Immigration raids, shady enforcement practices, threaten New Yorkers


Yesterday immigrants, both legal and undocumented, went on strike around the U.S., underscoring their contribution to the workforce and the country. Some McDonalds shut down. The Davis Museum at Wellesley College, where Hillary Clinton was valedictorian in 1969 removed every piece of art created or donated by an immigrant from its halls, leaving many spots bare.

Meanwhile, Immigration and Customs Enforcement continue to defy state officials from red and blue states alike in an immigration sweep, the largest since Trump took office and one that many advocate groups are saying is more significant that what they’ve seen in the recent past. According to a report from immigration advocacy organization New York Immigration Coalition, 40 were arrested by ICE agents across the New York area in a five day span, and 600 across the country.

According to The Nation,  “One hundred and sixty immigrants were arrested in the Los Angeles area; some 200 undocumented immigrants were arrested in Georgia, South Carolina, and North Carolina this past week….Another 200 people were arrested throughout the Midwest: in Illinois, Indiana, Kansas, Kentucky, Missouri, and Wisconsin.”

ICE claims that said raids are, as a spokeswoman told radio station WNYC, “ not unusual for a week long operation’,” and that  “95 percent of them had criminal records.’”ICE spokeswoman Rachel Yong Yow told the Nation on

New York Immigration Coalition spokeswoman Thanu Yakupitiyage believes ICE is exaggerating the number of those arrested with previous criminal records. As she explained in an email to Brooklyn Based, “They aren’t “raids” necessarily–but they are targeted enforcement pick-ups by ICE. If you read the memo [a leaked memo NYIC obtained], you’ll see that the way ICE justifies it is as operations targeting people with “criminal convictions.” However, people beyond those with convictions have also been swept up in some of the arrests.”

According to a call on Feb. 11 with immigration advocacy organization Make the Road New York, advocates believe that “ICE is doubling down on its war on immigrant communities.”

Five of the 40 New York City arrests were on Staten Island, and disturbingly these incidents included two home invasions where agents identified themselves as police and did not provide warrants.

Carlos Vargas, a legal services staff member at Make the Road told reporters on the call that those affected on Staten Island were “all males, some have citizen children. The children were woken up because of the noise at the door.” In another case, “one hardworking father, heading to work at 5:30 in the morning was approached by two plainclothes officers asking for his ID and they should him a few pictures of people they were looking for. Once he gave him his ID, they identified themselves as ICE, he was detained and arrested.”

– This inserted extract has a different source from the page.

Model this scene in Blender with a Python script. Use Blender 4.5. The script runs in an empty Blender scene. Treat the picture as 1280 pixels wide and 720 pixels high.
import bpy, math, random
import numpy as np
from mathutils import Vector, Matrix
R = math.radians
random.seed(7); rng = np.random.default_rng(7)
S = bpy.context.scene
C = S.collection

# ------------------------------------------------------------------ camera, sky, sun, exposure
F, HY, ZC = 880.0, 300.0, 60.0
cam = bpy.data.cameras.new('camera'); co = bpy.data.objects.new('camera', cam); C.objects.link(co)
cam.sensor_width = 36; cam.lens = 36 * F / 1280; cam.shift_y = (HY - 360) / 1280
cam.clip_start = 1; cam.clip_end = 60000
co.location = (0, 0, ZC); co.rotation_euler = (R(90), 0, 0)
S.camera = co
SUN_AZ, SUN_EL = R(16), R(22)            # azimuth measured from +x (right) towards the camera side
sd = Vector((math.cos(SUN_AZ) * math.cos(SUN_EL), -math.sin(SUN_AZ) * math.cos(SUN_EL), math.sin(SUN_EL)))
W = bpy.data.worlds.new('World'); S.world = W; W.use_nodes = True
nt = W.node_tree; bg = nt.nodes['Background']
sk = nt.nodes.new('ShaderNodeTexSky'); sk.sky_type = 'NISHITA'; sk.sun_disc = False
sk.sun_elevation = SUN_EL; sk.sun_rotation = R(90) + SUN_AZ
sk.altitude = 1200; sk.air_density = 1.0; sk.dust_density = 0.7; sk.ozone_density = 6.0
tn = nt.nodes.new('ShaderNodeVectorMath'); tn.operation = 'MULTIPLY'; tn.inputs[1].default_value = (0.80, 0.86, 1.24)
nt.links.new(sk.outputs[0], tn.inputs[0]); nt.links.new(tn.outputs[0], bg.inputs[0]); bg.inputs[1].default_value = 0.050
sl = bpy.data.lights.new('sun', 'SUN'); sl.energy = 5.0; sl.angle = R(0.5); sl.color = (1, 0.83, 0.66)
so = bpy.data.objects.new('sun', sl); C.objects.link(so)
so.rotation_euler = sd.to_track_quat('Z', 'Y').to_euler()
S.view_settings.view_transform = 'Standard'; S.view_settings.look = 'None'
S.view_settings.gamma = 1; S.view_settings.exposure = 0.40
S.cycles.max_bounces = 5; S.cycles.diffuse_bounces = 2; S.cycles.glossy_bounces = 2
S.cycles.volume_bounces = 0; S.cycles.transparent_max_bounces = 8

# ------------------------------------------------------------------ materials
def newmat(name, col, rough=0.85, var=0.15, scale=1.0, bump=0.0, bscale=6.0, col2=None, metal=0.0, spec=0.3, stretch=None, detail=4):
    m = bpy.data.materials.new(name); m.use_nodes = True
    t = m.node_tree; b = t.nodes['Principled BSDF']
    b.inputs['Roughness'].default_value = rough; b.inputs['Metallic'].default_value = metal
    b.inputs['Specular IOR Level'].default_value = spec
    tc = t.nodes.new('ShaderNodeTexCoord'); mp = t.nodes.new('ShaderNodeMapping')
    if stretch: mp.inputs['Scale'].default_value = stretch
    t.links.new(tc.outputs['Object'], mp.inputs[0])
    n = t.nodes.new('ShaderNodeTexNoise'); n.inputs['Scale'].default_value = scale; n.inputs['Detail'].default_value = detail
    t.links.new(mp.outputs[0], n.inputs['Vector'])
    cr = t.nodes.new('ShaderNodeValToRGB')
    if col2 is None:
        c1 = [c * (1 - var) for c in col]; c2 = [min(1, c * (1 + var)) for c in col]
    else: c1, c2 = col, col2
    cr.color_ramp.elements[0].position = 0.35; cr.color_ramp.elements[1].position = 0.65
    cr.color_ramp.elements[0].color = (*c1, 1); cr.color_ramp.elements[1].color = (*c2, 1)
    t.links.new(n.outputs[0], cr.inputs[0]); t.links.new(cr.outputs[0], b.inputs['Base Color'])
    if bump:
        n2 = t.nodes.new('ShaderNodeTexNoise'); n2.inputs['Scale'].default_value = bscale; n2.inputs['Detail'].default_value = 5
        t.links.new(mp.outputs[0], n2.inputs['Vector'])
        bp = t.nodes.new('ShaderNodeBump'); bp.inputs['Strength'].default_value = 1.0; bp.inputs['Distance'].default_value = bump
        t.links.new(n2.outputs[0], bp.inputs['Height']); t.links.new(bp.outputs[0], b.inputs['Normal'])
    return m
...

In the other home invasion, “ICE agents showed the family 10+ pictures of people they were looking for,” said Theo Oshiro, Make the Road deputy director. “When they didn’t ID the person, they left, came back 20 minutes later, and detained anyway.”

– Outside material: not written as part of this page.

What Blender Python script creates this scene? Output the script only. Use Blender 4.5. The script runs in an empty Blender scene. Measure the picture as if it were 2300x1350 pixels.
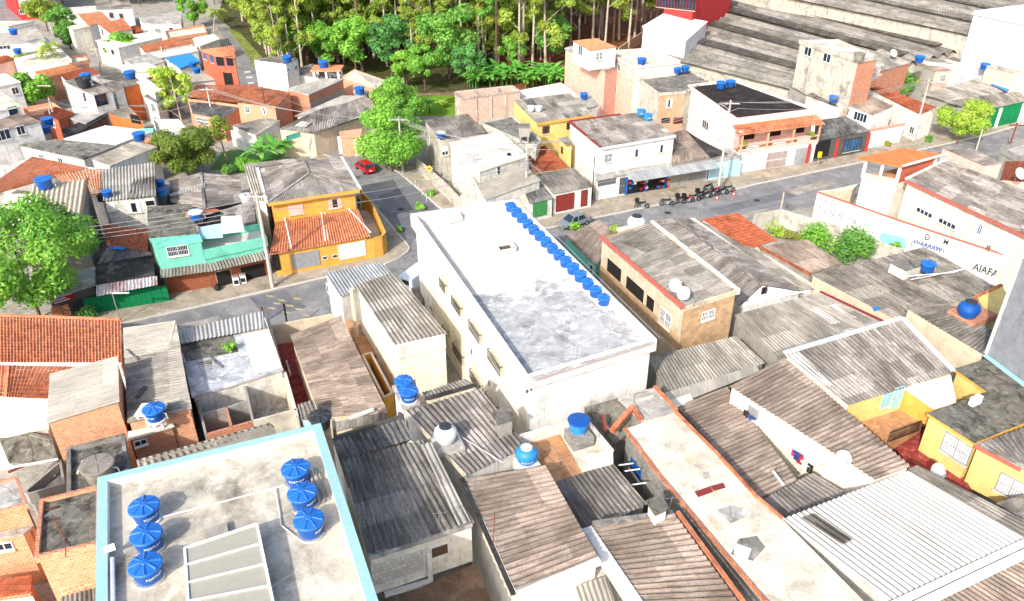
import bpy, math, random
import numpy as np
from mathutils import Vector, Matrix
C = bpy.context.scene.collection
sc = bpy.context.scene
rad = math.radians
# ---------------------------------------------------------------- camera, sky, sun, exposure
CAMH, PITCH, FPX = 42.0, rad(31.0), 1790.0
cd = bpy.data.cameras.new("camera"); cam = bpy.data.objects.new("camera", cd); C.objects.link(cam)
cam.location = (0, 0, CAMH); cam.rotation_euler = (math.pi/2 - PITCH, 0, 0)
cd.sensor_width = 36; cd.lens = FPX/2300*36; cd.clip_start = 1; cd.clip_end = 3000
sc.camera = cam
SUN_EL, SHADOW_AZ = rad(34), rad(28)           # shadows fall ahead and to the right of the view
wd = bpy.data.worlds.new("World"); sc.world = wd; wd.use_nodes = True
_n = wd.node_tree.nodes; _bg = _n['Background']
_sky = _n.new('ShaderNodeTexSky'); _sky.sky_type = 'NISHITA'; _sky.sun_disc = False
_sky.sun_elevation = SUN_EL; _sky.sun_rotation = SHADOW_AZ + math.pi
_sky.air_density = 0.85; _sky.dust_density = 3.0; _sky.ozone_density = 0.8
wd.node_tree.links.new(_sky.outputs[0], _bg.inputs[0]); _bg.inputs[1].default_value = 0.15
sl = bpy.data.lights.new("sun", 'SUN'); sl.energy = 2.4; sl.angle = rad(0.5); sl.color = (1.0, 0.965, 0.90)
so = bpy.data.objects.new("sun", sl); C.objects.link(so)
_d = Vector((math.sin(SHADOW_AZ)*math.cos(SUN_EL), math.cos(SHADOW_AZ)*math.cos(SUN_EL), -math.sin(SUN_EL)))
so.rotation_euler = _d.to_track_quat('-Z', 'Y').to_euler(); so.location = (-60, -100, 120)
sc.view_settings.view_transform = 'Standard'; sc.view_settings.look = 'None'
sc.view_settings.exposure = 1.12; sc.view_settings.gamma = 1.0
sc.cycles.max_bounces = 8; sc.cycles.diffuse_bounces = 6; sc.cycles.use_denoising = True
random.seed(7); RNG = np.random.default_rng(11)
# ---------------------------------------------------------------- survey: photo plan coordinates to metres
_sp, _cp = math.sin(PITCH), math.cos(PITCH)
def W(px, py, z):
    a, b = (px-1150)/FPX, (675-py)/FPX
    d = Vector((a, b*_sp+_cp, b*_cp-_sp))
    t = (z-CAMH)/d.z
    return Vector((0, 0, CAMH)) + d*t
def ray(px, py):
    a, b = (px-1150)/FPX, (675-py)/FPX
    return Vector((a, b*_sp+_cp, b*_cp-_sp))
TL = dict(t1=(0,0), t2=(550,0), t3=(1100,0), t4=(1700,0), t5=(0,380), t6=(550,300), u1=(1100,350), u2=(1700,350),
          u3=(0,680), u4=(550,680), u5=(1100,700), u6=(1700,650), v1=(0,930), v2=(550,930), v3=(1100,930), v4=(1700,930))
def T(t, x, y):
    if not t: return x, y
    ox, oy = TL[t]; return ox+x/3.215, oy+y/3.215
def Q(t, *pts): return [W(*T(t, x, y), z) for x, y, z in pts]
def on_wall(p0, p1, px, py):
    d = ray(px, py); o = Vector((0, 0, CAMH)); e = (p1-p0); n = Vector((e.y, -e.x, 0)).normalized()
    t = (p0-o).dot(n)/d.dot(n)
    return o+d*t
# ---------------------------------------------------------------- materials
MATS = {}
def lin(h):
    if isinstance(h, tuple): return h + (1,) if len(h) == 3 else h
    h = h.lstrip('#'); r = []
    for i in (0, 2, 4):
        c = int(h[i:i+2], 16)/255; r.append(c/12.92 if c <= .04045 else ((c+.055)/1.055)**2.4)
    return (*r, 1)
class NT:
    def __init__(s, name, rough=.8, spec=.3):
        s.m = bpy.data.materials.new(name); s.m.use_nodes = True; s.t = s.m.node_tree; s.n = s.t.nodes
        s.b = s.n['Principled BSDF']; s.b.inputs['Roughness'].default_value = rough
        s.b.inputs['Specular IOR Level'].default_value = spec
    def new(s, k, **kw):
        n = s.n.new('ShaderNode'+k)
        for a, v in kw.items(): setattr(n, a, v)
        return n
    def link(s, a, b): s.t.links.new(a, b)
    def coord(s, kind='Object', scale=(1, 1, 1), off=None):
        c = s.new('TexCoord'); mp = s.new('Mapping'); mp.inputs['Scale'].default_value = scale
        s.link(c.outputs[kind], mp.inputs['Vector'])
        if off is not None: mp.inputs['Location'].default_value = off
        return mp.outputs[0]
    def noise(s, vec, scale, detail=4, rough=.6, lo=.35, hi=.65, dist=0):
        n = s.new('TexNoise'); n.inputs['Scale'].default_value = scale; n.inputs['Detail'].default_value = detail
        n.inputs['Roughness'].default_value = rough; n.inputs['Distortion'].default_value = dist
        s.link(vec, n.inputs['Vector'])
        r = s.new('MapRange'); r.inputs[1].default_value = lo; r.inputs[2].default_value = hi
        s.link(n.outputs[0], r.inputs[0]); return r.outputs[0]
    def mix(s, a, b, f, mode='MIX'):
        m = s.new('MixRGB', blend_type=mode)
        for i, v in ((1, a), (2, b)):
            if hasattr(v, 'links'): s.link(v, m.inputs[i])
            else: m.inputs[i].default_value = v
        if hasattr(f, 'links'): s.link(f, m.inputs[0])
        else: m.inputs[0].default_value = f
        return m.outputs[0]
    def mul(s, a, k, k2=None):
        m = s.new('Math', operation='MULTIPLY'); s.link(a, m.inputs[0])
        if hasattr(k, 'links'): s.link(k, m.inputs[1])
        else: m.inputs[1].default_value = k
        return m.outputs[0]
    def bump(s, h, st=.3, dist=.03):
        b = s.new('Bump'); b.inputs['Strength'].default_value = st; b.inputs['Distance'].default_value = dist
        s.link(h, b.inputs['Height']); s.link(b.outputs[0], s.b.inputs['Normal'])
    def out(s, col):
        if hasattr(col, 'links'): s.link(col, s.b.inputs['Base Color'])
        else: s.b.inputs['Base Color'].default_value = col
        return s.m
def sc_(c, k): return tuple(min(1, x*k) for x in c[:3]) + (1,)
def plaster(name, col, dirt='5b564c', amt=.5, streak=.45, rough=.85):
    if name in MATS: return MATS[name]
    n = NT(name, rough, .2); c = lin(col); d = lin(dirt); ob = n.coord('Object')
    k = n.mix(c, sc_(c, .8), n.noise(ob, 1.3, 5))
    k = n.mix(k, d, n.mul(n.noise(ob, .55, 6, .7, .52, .8), amt))
    k = n.mix(k, d, n.mul(n.noise(n.coord('UV', (2.2, .22, 1)), 1.6, 4, .65, .55, .8), streak))
    k = n.mix(k, sc_(c, 1.12), n.mul(n.noise(ob, 9, 3, .6, .5, .7), .3))
    k = n.mix(k, n.mix(d, sc_(c, .75), .55), n.mul(n.noise(n.coord('UV', (1, .8, 1), (5, 1, 0)), .8, 5, .6, .6, .63), .5*min(1, amt+.2)))
    n.bump(n.noise(ob, 14, 4), .25, .02)
    MATS[name] = n.out(k); return MATS[name]
def slab(name, col, dark, light, big=.35, amt=.9, cracks=True, worn=None):
    if name in MATS: return MATS[name]
    n = NT(name, .9, .15); c = lin(col); ob = n.coord('Object')
    k = n.mix(c, lin(dark), n.mul(n.noise(ob, big, 8, .68, .45, .68, .3), amt))
    k = n.mix(k, lin(light), n.mul(n.noise(ob, big*2.3, 7, .7, .5, .66, .6), .8))
    k = n.mix(k, lin(dark), n.mul(n.noise(ob, 6, 5, .75, .55, .75), .45))
    if cracks:
        v = n.new('TexVoronoi', feature='DISTANCE_TO_EDGE'); v.inputs['Scale'].default_value = .33
        nz = n.new('TexNoise'); nz.inputs['Scale'].default_value = 1.1; nz.inputs['Detail'].default_value = 5
        n.link(ob, nz.inputs['Vector']); mx = n.mix(ob, nz.outputs[1], .35); n.link(mx, v.inputs['Vector'])
        r = n.new('MapRange'); r.inputs[1].default_value = .0; r.inputs[2].default_value = .012; r.inputs[3].default_value = .6; r.inputs[4].default_value = 0
        n.link(v.outputs[0], r.inputs[0]); k = n.mix(k, lin(dark), r.outputs[0])
    if worn:   # whitewash worn off towards one end of the roof, with a ragged edge
        p, ax, soft, wh = worn; g = n.new('VectorMath', operation='DOT_PRODUCT'); n.link(ob, g.inputs[0]); g.inputs[1].default_value = ax
        nz = n.noise(ob, .45, 7, .7, .2, .8); s1 = n.new('Math', operation='MULTIPLY_ADD'); n.link(nz, s1.inputs[0]); s1.inputs[1].default_value = soft; n.link(g.outputs['Value'], s1.inputs[2])
        r = n.new('MapRange'); r.inputs[1].default_value = p; r.inputs[2].default_value = p+.6; n.link(s1.outputs[0], r.inputs[0])
        wk = n.mix(lin(wh), sc_(lin(wh), .8), n.noise(ob, .5, 6)); k = n.mix(k, wk, r.outputs[0])
    n.bump(n.noise(ob, 8, 5), .3, .03)
    MATS[name] = n.out(k); return MATS[name]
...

In yet another case, a man was detained outside a court house. A van pulled up, and officers asked for a man’s ID, and once he gave his ID, he was detained. They only identified themselves as ICE after they saw his ID.

This lack of identification or showing a warrant is a common practice for ICE, both in the latest round of 600 arrests, and prior to the Trump administration, according to advocates and organizers. Even when agents do produce a warrant, according to Natalia Aristizabal, a lead organizer for Make the Road, they’re often fake. She explained, “ICE agents sometimes like to show a fake warrant, which we have seen frequently. A warrant should only be signed by a judge, not by an immigration officer.” Making that distinction in the moment that one is being detained seems next to impossible, though.

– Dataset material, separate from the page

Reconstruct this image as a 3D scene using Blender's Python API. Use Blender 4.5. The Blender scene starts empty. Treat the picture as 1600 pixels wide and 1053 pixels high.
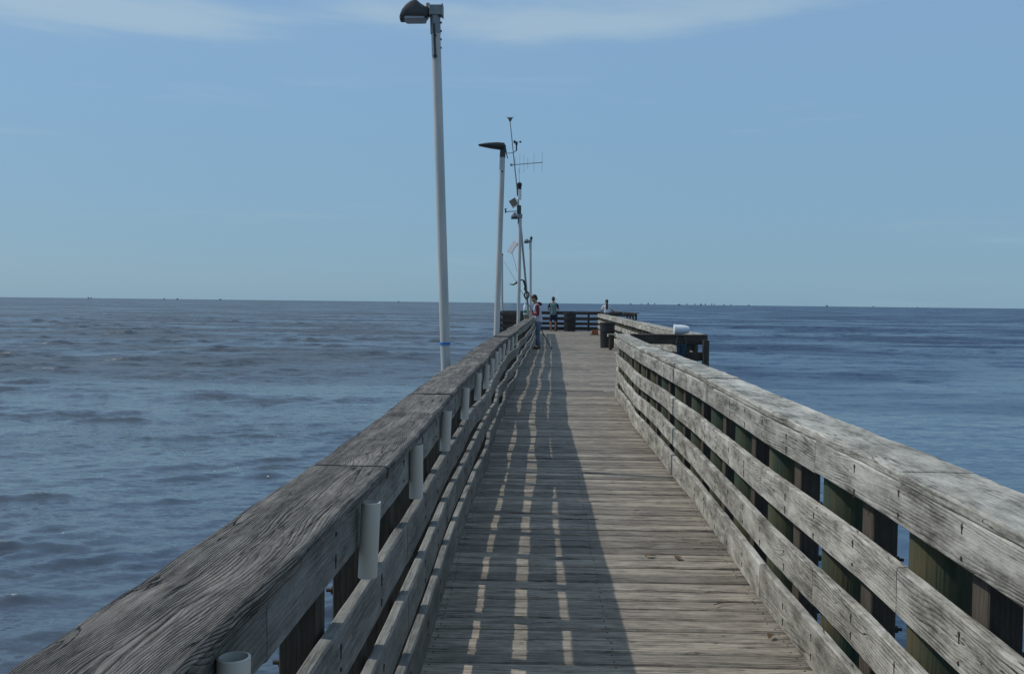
import bpy, math, random
import numpy as np
from mathutils import Vector, Matrix, noise
random.seed(7)
PI = math.pi
C = bpy.context.scene.collection
scene = bpy.context.scene

# ------------------------------------------------------------------ camera
EYE = 1.5
cam_data = bpy.data.cameras.new('camera')
cam = bpy.data.objects.new('camera', cam_data)
C.objects.link(cam)
cam_data.sensor_width = 36.0
cam_data.lens = 36.0 * 1480 / 1600
cam_data.clip_start = 0.05
cam_data.clip_end = 40000
roll = math.atan(18 / 1600)
pitch = math.atan(53.5 * math.cos(roll) / 1480)
F = Vector((0, math.cos(pitch), -math.sin(pitch)))
X0 = Vector((1, 0, 0))
U0 = X0.cross(F)
Rv = math.cos(roll) * X0 + math.sin(roll) * U0
Vv = -math.sin(roll) * X0 + math.cos(roll) * U0
M = Matrix((Rv, Vv, -F)).transposed().to_4x4()
M.translation = Vector((0, 0, EYE))
cam.matrix_world = M
scene.camera = cam

# ------------------------------------------------------------------ sun and sky
SUN_EL = math.radians(48)
SUN_AZ = math.radians(13)          # ahead of due left
sdir = Vector((-math.cos(SUN_EL) * math.cos(SUN_AZ), math.cos(SUN_EL) * math.sin(SUN_AZ), math.sin(SUN_EL)))
sun_data = bpy.data.lights.new('sun', 'SUN')
sun_data.energy = 2.5
sun_data.angle = math.radians(0.5)
sun_data.color = (1.0, 0.955, 0.89)
sun = bpy.data.objects.new('sun', sun_data)
C.objects.link(sun)
sun.rotation_euler = sdir.to_track_quat('Z', 'Y').to_euler()

world = bpy.data.worlds.new('World')
scene.world = world
world.use_nodes = True
wt = world.node_tree
wt.nodes.clear()
def WN(t, **kw):
    n = wt.nodes.new(t)
    for k, v in kw.items(): setattr(n, k, v)
    return n
WL = wt.links.new
sky = WN('ShaderNodeTexSky', sky_type='NISHITA')
sky.sun_disc = False
sky.sun_elevation = SUN_EL
sky.sun_rotation = math.atan2(sdir.x, sdir.y)
sky.air_density = 1.0
sky.dust_density = 0.6
sky.ozone_density = 2.0
geo = WN('ShaderNodeTexCoord')
sep = WN('ShaderNodeSeparateXYZ')
WL(geo.outputs['Generated'], sep.inputs[0])
# thin haze layer along the horizon keeps the low sky an even dusty blue
rmp = WN('ShaderNodeMapRange')
rmp.inputs['From Min'].default_value = 0.0
rmp.inputs['From Max'].default_value = 0.75
rmp.inputs['To Min'].default_value = 0.88
rmp.inputs['To Max'].default_value = 0.72
WL(sep.outputs['Z'], rmp.inputs['Value'])
hz = WN('ShaderNodeValToRGB')
hz.color_ramp.elements[0].position = 0.0
hz.color_ramp.elements[0].color = (1.50, 2.76, 3.82, 1)
hz.color_ramp.elements[1].position = 0.42
hz.color_ramp.elements[1].color = (1.95, 3.3, 5.25, 1)
e = hz.color_ramp.elements.new(0.95); e.color = (2.9, 3.8, 4.6, 1)
e = hz.color_ramp.elements.new(0.18); e.color = (1.66, 3.0, 4.45, 1)
e = hz.color_ramp.elements.new(0.06); e.color = (1.50, 2.8, 4.0, 1)
WL(sep.outputs['Z'], hz.inputs['Fac'])
mx = WN('ShaderNodeMix', data_type='RGBA')
WL(rmp.outputs['Result'], mx.inputs['Factor'])
WL(sky.outputs['Color'], mx.inputs['A'])
WL(hz.outputs['Color'], mx.inputs['B'])
# faint high clouds: stretched noise on the sky directions, denser in two banks high over the water
cmap = WN('ShaderNodeMapping')
cmap.inputs['Scale'].default_value = (3.6, 3.6, 26)
WL(geo.outputs['Generated'], cmap.inputs[0])
cn = WN('ShaderNodeTexNoise'); cn.inputs['Scale'].default_value = 1.0; cn.inputs['Detail'].default_value = 8; cn.inputs['Roughness'].default_value = 0.6; cn.inputs['Distortion'].default_value = 0.35
WL(cmap.outputs[0], cn.inputs['Vector'])
def bank(cx_, cz_, wx, wz, amp):
    m = WN('ShaderNodeVectorMath', operation='SUBTRACT'); WL(geo.outputs['Generated'], m.inputs[0]); m.inputs[1].default_value = (cx_, 0, cz_)
    q = WN('ShaderNodeVectorMath', operation='MULTIPLY'); WL(m.outputs[0], q.inputs[0]); q.inputs[1].default_value = (1/wx, 0, 1/wz)
    l = WN('ShaderNodeVectorMath', operation='LENGTH'); WL(q.outputs[0], l.inputs[0])
    r = WN('ShaderNodeMapRange'); r.interpolation_type = 'SMOOTHSTEP'
    r.inputs['From Min'].default_value = 0; r.inputs['From Max'].default_value = 1.0; r.inputs['To Min'].default_value = amp; r.inputs['To Max'].default_value = 0
    WL(l.outputs['Value'], r.inputs['Value']); return r.outputs['Result']
def wadd(a, b, op='ADD'):
    m = WN('ShaderNodeMath', operation=op)
    for k, v in enumerate((a, b)):
        if isinstance(v, (int, float)): m.inputs[k].default_value = v
        else: WL(v, m.inputs[k])
    return m.outputs[0]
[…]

Organizers could not offer many personal details about those detained, other than to say that all five were male, and at least two were arrested in front of their children. Unlike Guadalupe “Lupita” Garcia de Rayos, a 35-year-old undocumented Arizona resident, who lived in the US for 21 years before being deported after a routine check in with ICE officers, the Staten Island detainees, all of Mexican origin, have yet to face deportation.

Other activists have noted that this behavior did not first occur post Trump that the deportation wheels were set in motion by President Obama, who deported 2.5 million people between 2009 and 2016. In addition, many of the tactics used by ICE officials, including claiming to be police and not immigration officials, and not showing warrants, have been common for decades. Still, Aristizabal believes that there’s been a ramp-up in activity, that the actions in New York are “consistent with what we’ve seen as a surge of ICE activity reported in the past week all across the country.”

Make the Road praised New York State representatives Nydia Velazquez and Jerry Nadler for their work in releasing the first two men detained at JFK in the earliest hours of Trump’s executive order declaring a travel ban on visitors and green card holders from seven Muslim-majority coutnries. They also encouraged New Yorkers to ask their state senators to support the New York Liberty Act, and New York’s own version of the DREAM Act, which together would make New York a sanctuary state, limit the powers of the state government to questions New Yorkers about their immigration status, and, for the DREAM act, expand educational opportunities to children of undocumented immigrants. Both bills passed the New York State Assembly but face large hurdles in the Republican-controlled Senate.